La question de savoir si le critère de transparence financière doit être respecté, même par un syndicat non représentatif, pour pouvoir désigner un RSS (représentant de section syndicale) fera l’objet d’une question prioritaire de constitutionnalité, la Cour de cassation ayant décidé par un arrêt du 29 janvier de transmettre cette QPC au Conseil constitutionnel.
A l’occasion d’un litige relatif à la désignation d’un représentant de section syndicale (RSS) au sein d’un établissement de la société Transdev, la société fait valoir, pour contester la désignation, que le syndicat à l’origine de celle-ci ne remplit pas le critère de transparence financière. Or, il s’agit là d’un critère exigé par la Cour de cassation depuis une jurisprudence du 22 février 2017 (Cass. soc., 22 févr. 2017, n° 16-60.123, voir notre article du 2 mars 2017). En effet, dans cet arrêt, la Cour avait jugé que « tout syndicat doit, pour pouvoir exercer des prérogatives dans l’entreprise, satisfaire au critère de transparence financière ».
Une méconnaissance de la liberté syndicale ?
C’est précisément au sujet de cette interprétation que le salarié et le syndicat ont décidé de poser une question prioritaire de constitutionnalité (QPC) : « L’interprétation de la Cour des articles L. 2121-1, L. 2141-1 et L. 2141-1-1 ajoute une condition qui n’est pas dans la loi (1). Ainsi, l’interprétation contra legem (Ndlr : contraire à la loi) de la Cour méconnaît le principe de liberté syndicale, le principe de participation des travailleurs à la détermination collective des conditions de travail, le principe d’égalité devant la loi et le principe de séparation des pouvoirs ».
L’article L. 2121-1 du code du travail précise les critères de représentativité des organisations syndicales, parmi lesquels figure la transparence financière.
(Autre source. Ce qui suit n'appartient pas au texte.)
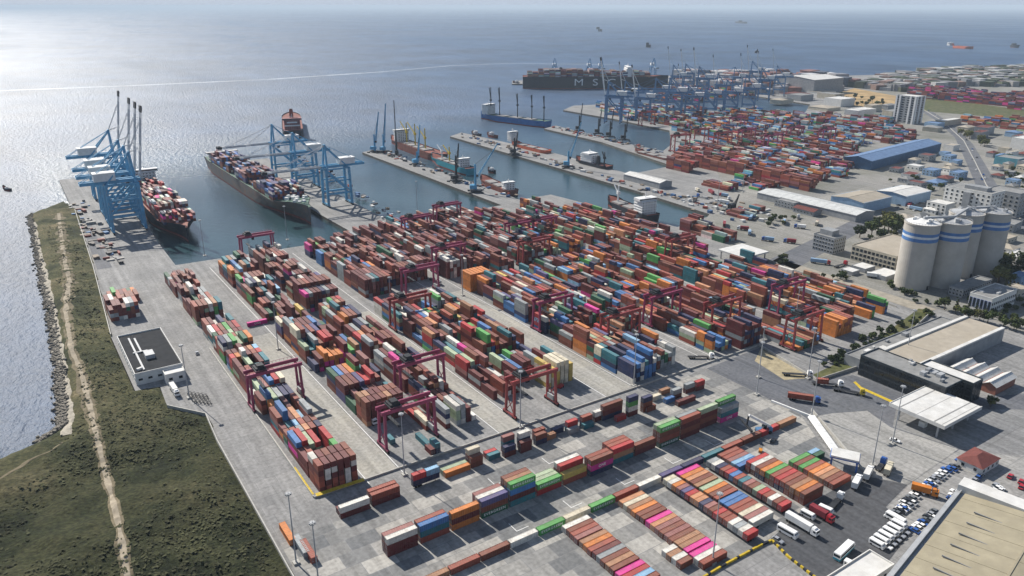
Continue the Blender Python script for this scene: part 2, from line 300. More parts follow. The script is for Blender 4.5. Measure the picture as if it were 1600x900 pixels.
# ------------------------------------------------------------------ grass peninsula with path and rocks
def nz(x, y, s, k=0):
    x, y = x / s + k * 13.7, y / s + k * 7.3
    return (math.sin(x * 1.7 + math.sin(y * 1.3 + k)) + math.sin(y * 2.1 + math.sin(x * .9) * 1.7) + math.sin((x + y) * 1.1 + k)) / 3
shore = lpx([(98, 316), (43, 338), (52, 380), (60, 430), (72, 480), (82, 540), (88, 590), (92, 640), (90, 672), (60, 692), (20, 708), (-30, 730), (-260, 800)], WZ)
inner = [(-28, 610), (-30, 560), (-33, 545), (-38, 400), (-47.5, 240), (-47.5, 151), *[(x_ - .4, y_ - .4) for x_, y_ in (P(250, 604), P(262, 637), P(322, 650))], (-23.5, 70), (-24.5, -40), (-24.5, -260)]
penin = inner + [(-330, -260)] + shore[::-1]
def inside(x, y, pg):
    c = False; n = len(pg)
    for i in range(n):
        (x1, y1), (x2, y2) = pg[i], pg[(i + 1) % n]
        if (y1 > y) != (y2 > y) and x < (x2 - x1) * (y - y1) / (y2 - y1) + x1: c = not c
    return c
def edge_d(x, y, line):
    best = 1e9
    for (x1, y1), (x2, y2) in zip(line, line[1:]):
        dx, dy = x2 - x1, y2 - y1; t = max(0, min(1, ((x - x1) * dx + (y - y1) * dy) / (dx * dx + dy * dy + 1e-9)))
        best = min(best, math.hypot(x - x1 - t * dx, y - y1 - t * dy))
    return best
def th(x, y):
    d = edge_d(x, y, shore); e = edge_d(x, y, inner)
    k = min(1, d / 22); kk = min(1, e / 14)
    h = -2.6 + 3.1 * min(1, d / 9) + k * kk * (1.2 + 1.7 * nz(x, y, 24) + 1.1 * nz(x, y, 8, 2) + .6 * nz(x, y, 3.1, 5))
    if y < 120: h += k * kk * min(1, (120 - y) / 100) * (3.5 * nz(x, y, 38, 3) + 2)
    return max(h, -2.9) if d > 1 else -3.2
tm = MB(); step = 2.5; gx0, gy0 = -380, -260; idx = {}
nxg, nyg = int(370 / step), int(960 / step)
inn = {}
for j in range(nyg + 1):
    for i in range(nxg + 1):
        x, y = gx0 + i * step, gy0 + j * step; inn[(i, j)] = inside(x, y, penin)
def tv(i, j):
    if (i, j) not in idx:
        x, y = gx0 + i * step, gy0 + j * step; idx[(i, j)] = len(tm.v)
        tm.v.append((x, y, th(x, y) if inn[(i, j)] else (-3.6 if edge_d(x, y, shore) < edge_d(x, y, inner) else -.25)))
    return idx[(i, j)]
for j in range(nyg):
    for i in range(nxg):
        q = ((i, j), (i + 1, j), (i + 1, j + 1), (i, j + 1))
        if any(inn[k] for k in q): tm.f.append(tuple(tv(*k) for k in q)); tm.m.append(0); tm.c.append(None)
def grass_mat():
    m = bpy.data.materials.new('scrub_grass'); m.use_nodes = True; nt = m.node_tree; N, L = nt.nodes, nt.links; b = N['Principled BSDF']; b.inputs['Roughness'].default_value = .95; b.inputs['Specular IOR Level'].default_value = .15
    g = N.new('ShaderNodeNewGeometry')
    n = N.new('ShaderNodeTexNoise'); n.inputs['Scale'].default_value = .022; n.inputs['Detail'].default_value = 9; n.inputs['Roughness'].default_value = .72; L.new(g.outputs['Position'], n.inputs['Vector'])
    cr = N.new('ShaderNodeValToRGB'); L.new(n.outputs['Fac'], cr.inputs[0]); e = cr.color_ramp.elements
    e[0].position = .36; e[0].color = (.018, .022, .010, 1); e[1].position = .68; e[1].color = (.20, .16, .09, 1)
    for p_, c_ in ((.45, (.038, .043, .017, 1)), (.53, (.082, .078, .036, 1)), (.60, (.10, .088, .044, 1))): x = cr.color_ramp.elements.new(p_); x.color = c_
    n2 = N.new('ShaderNodeTexNoise'); n2.inputs['Scale'].default_value = .7; n2.inputs['Detail'].default_value = 6; L.new(g.outputs['Position'], n2.inputs['Vector'])
    r = N.new('ShaderNodeMapRange'); r.inputs['From Min'].default_value = .3; r.inputs['From Max'].default_value = .7; r.inputs['To Min'].default_value = .5; r.inputs['To Max'].default_value = 1.5; L.new(n2.outputs['Fac'], r.inputs['Value'])
    mu = N.new('ShaderNodeMix'); mu.data_type = 'RGBA'; mu.blend_type = 'MULTIPLY'; mu.inputs[0].default_value = 1; sy_ = N.new('ShaderNodeSeparateXYZ'); L.new(g.outputs['Position'], sy_.inputs[0]); n5 = N.new('ShaderNodeTexNoise'); n5.inputs['Scale'].default_value = .011; n5.inputs['Detail'].default_value = 4; L.new(g.outputs['Position'], n5.inputs['Vector'])
    yy = N.new('ShaderNodeMapRange'); yy.inputs['From Min'].default_value = 230; yy.inputs['From Max'].default_value = 20; L.new(sy_.outputs['Y'], yy.inputs['Value']); cb = N.new('ShaderNodeMath'); cb.operation = 'ADD'; L.new(yy.outputs[0], cb.inputs[0]); L.new(n5.outputs['Fac'], cb.inputs[1])
    gm = N.new('ShaderNodeMapRange'); gm.inputs['From Min'].default_value = .5; gm.inputs['From Max'].default_value = 1.5; gm.inputs['To Max'].default_value = .85; L.new(cb.outputs[0], gm.inputs['Value'])
    cloud_shade = N.new('ShaderNodeMix'); cloud_shade.data_type = 'RGBA'; cloud_shade.blend_type = 'MULTIPLY'; cloud_shade.inputs[7].default_value = (.30, .36, .30, 1); L.new(gm.outputs[0], cloud_shade.inputs[0]); L.new(cr.outputs[0], cloud_shade.inputs[6])  # cloud shadow painted into the grass colour, deepening towards the near end
    L.new(cloud_shade.outputs[2], mu.inputs[6]); L.new(r.outputs[0], mu.inputs[7]); L.new(mu.outputs[2], b.inputs['Base Color'])
    bp = N.new('ShaderNodeBump'); bp.inputs['Distance'].default_value = .8; bp.inputs['Strength'].default_value = .8; L.new(n2.outputs['Fac'], bp.inputs['Height']); L.new(bp.outputs['Normal'], b.inputs['Normal']); return m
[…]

L’article L. 2142-1 du code du travail, quant à lui, prévoit que « chaque organisation syndicale qui satisfait aux critères de respect des valeurs républicaines et d’indépendance et est légalement constituée depuis au moins deux ans et dont le champ professionnel et géographique couvre l’entreprise concernée peut constituer au sein de l’entreprise ou de l’établissement une section syndicale ». Lorsque le syndicat n’est pas représentatif, il peut « désigner un représentant de la section pour le représenter au sein de l’entreprise ou de l’établissement » (C. trav., art. L. 2142-1-1). En effet, le code du travail n’impose pas, tel qu’il est rédigé, que le syndicat non représentatif ait l’obligation de satisfaire la condition de la transparence financière pour pouvoir désigner un RSS. Le syndicat et le salarié, à l’occasion de cette QPC, considèrent alors que la Cour de cassation a ajouté à la loi une condition que celle-ci ne prévoyait pas.
L’innovation apportée par la jurisprudence justifie la QPC
La Cour de cassation, après avoir rappelé que l’article L. 2121-1 du code du travail a déjà été déclaré conforme à la constitution, considère qu’il est intervenu, du fait de la jurisprudence du 22 février 2017 (Cass. soc., 22 févr. 2017, n° 16-60.123), un changement de circonstance de droit. Comme nous l’avons vu ci-dessus, la Cour de cassation dans cet arrêt exige que le critère de transparence financière soit respecté. Ainsi, si la question n’est, selon la Cour, pas nouvelle pour ce qui concerne l’interprétation de l’article L. 2121-1, elle présente un caractère sérieux et mérite, de ce fait, d’être transmise au Conseil constitutionnel. En effet, précise-t-elle, « la disposition légale ainsi interprétée pourrait être regardée, s’agissant des syndicats non représentatifs, comme portant atteinte au principe de liberté syndicale ».
(1) Il s’agit selon nous des articles L. 2142-1 et L. 2142-1-1, qui concernent la constitution d’une section syndicale et la désignation du RSS, l’article L. 2141-1-1 du code du travail n’existant pas.